§ REQUEST
From the listing below, copy word for word every line starting at the one that includes "Model this scene" and ending at the one that includes "1290 wide frame"; the pictures are omitted.

§ EXCERPTED DATA
════════════════

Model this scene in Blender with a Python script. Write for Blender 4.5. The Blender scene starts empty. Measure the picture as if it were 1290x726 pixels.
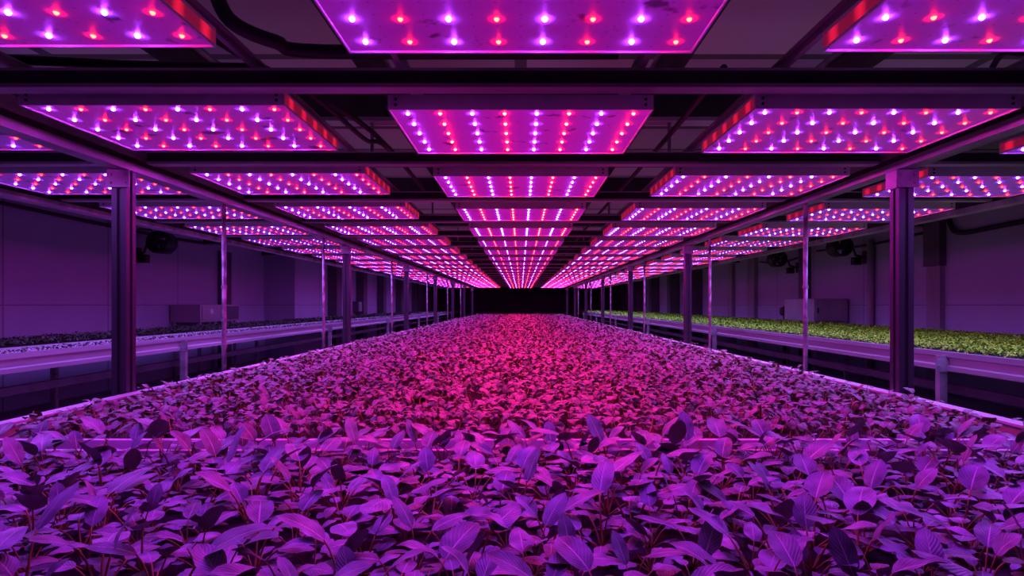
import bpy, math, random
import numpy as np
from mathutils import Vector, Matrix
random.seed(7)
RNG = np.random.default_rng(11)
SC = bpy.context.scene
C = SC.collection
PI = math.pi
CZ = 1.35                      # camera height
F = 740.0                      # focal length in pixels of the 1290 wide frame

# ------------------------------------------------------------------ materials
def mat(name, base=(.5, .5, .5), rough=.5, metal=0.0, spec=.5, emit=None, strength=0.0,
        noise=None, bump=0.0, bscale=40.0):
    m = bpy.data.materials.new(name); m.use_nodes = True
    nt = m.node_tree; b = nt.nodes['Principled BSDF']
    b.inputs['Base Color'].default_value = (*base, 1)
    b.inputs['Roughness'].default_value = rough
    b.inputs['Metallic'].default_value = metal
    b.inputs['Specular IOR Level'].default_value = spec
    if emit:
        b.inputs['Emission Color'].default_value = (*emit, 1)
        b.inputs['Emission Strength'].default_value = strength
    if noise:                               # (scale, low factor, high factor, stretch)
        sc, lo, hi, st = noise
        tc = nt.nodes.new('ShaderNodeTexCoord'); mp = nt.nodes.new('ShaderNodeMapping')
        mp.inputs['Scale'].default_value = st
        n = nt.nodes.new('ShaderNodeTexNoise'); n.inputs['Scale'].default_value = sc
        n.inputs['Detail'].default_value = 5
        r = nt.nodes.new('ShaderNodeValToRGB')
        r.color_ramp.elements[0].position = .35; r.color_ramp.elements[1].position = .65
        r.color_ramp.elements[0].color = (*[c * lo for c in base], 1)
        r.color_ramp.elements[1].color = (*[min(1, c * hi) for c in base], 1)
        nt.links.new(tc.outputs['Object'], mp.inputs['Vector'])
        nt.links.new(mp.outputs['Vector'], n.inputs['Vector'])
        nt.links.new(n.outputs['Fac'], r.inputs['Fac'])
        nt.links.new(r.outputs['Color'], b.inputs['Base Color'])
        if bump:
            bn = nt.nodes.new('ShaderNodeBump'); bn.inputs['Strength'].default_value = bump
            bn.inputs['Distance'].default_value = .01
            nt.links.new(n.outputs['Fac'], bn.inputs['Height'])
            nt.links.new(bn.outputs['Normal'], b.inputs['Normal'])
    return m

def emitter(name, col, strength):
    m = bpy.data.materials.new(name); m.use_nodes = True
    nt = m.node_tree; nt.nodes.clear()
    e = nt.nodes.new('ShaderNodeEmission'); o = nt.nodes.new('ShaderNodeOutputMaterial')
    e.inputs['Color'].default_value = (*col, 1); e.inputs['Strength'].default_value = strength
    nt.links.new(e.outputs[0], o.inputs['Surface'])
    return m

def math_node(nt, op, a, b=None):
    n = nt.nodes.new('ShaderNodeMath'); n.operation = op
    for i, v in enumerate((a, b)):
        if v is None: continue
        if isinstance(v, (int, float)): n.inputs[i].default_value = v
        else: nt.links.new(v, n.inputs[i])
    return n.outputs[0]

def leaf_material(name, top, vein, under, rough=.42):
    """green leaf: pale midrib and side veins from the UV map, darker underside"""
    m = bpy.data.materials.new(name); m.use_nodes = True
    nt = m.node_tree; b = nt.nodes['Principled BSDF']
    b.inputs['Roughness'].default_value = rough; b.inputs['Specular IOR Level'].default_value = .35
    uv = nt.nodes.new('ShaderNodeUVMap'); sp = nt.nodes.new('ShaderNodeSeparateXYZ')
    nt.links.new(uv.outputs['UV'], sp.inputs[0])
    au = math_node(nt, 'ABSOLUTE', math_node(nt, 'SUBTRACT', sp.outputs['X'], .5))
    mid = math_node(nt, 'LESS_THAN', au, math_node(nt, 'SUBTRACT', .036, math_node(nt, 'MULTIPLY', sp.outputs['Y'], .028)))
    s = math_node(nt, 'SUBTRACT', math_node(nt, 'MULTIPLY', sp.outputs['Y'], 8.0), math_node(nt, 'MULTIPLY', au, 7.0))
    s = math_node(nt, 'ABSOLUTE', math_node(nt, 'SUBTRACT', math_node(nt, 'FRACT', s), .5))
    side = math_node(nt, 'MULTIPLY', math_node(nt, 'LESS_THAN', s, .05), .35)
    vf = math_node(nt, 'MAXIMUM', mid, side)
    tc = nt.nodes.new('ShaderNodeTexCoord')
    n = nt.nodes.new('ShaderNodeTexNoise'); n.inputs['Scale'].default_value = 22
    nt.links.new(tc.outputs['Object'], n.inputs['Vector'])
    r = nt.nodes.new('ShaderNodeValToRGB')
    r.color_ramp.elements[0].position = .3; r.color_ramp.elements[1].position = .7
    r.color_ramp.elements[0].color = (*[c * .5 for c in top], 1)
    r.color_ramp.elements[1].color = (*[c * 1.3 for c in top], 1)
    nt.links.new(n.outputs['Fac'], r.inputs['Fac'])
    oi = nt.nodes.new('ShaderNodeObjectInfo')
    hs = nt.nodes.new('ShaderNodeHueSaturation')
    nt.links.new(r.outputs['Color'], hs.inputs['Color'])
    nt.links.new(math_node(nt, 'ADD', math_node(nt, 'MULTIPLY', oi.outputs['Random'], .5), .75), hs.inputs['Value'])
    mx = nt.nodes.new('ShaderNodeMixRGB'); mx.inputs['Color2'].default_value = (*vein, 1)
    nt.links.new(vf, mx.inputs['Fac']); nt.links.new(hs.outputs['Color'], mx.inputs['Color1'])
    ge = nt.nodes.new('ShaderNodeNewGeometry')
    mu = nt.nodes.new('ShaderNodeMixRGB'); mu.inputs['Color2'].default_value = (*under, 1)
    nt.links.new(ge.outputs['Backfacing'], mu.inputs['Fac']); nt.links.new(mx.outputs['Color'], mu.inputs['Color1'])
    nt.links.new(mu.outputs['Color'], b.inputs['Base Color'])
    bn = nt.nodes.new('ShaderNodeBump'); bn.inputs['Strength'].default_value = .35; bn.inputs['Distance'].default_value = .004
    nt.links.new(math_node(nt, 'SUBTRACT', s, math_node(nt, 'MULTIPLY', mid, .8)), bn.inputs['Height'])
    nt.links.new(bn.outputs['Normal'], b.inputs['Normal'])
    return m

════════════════

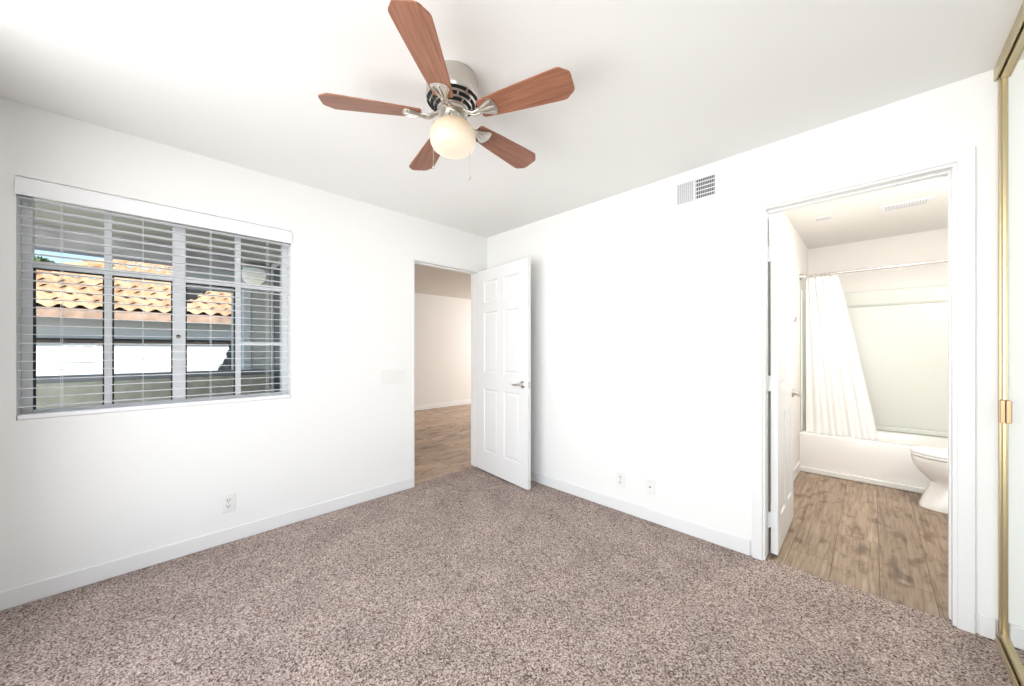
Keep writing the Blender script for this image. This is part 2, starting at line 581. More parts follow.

════════════════

§ ANSWER FOR THE TASK
Model this scene in Blender with a Python script. Write for Blender 4.5. The Blender scene starts empty. Measure the picture as if it were 1290x726 pixels.
import bpy, math, random
import numpy as np
from mathutils import Vector, Matrix
random.seed(7)
RNG = np.random.default_rng(11)
SC = bpy.context.scene
C = SC.collection
PI = math.pi
CZ = 1.35                      # camera height
F = 740.0                      # focal length in pixels of the 1290 wide frame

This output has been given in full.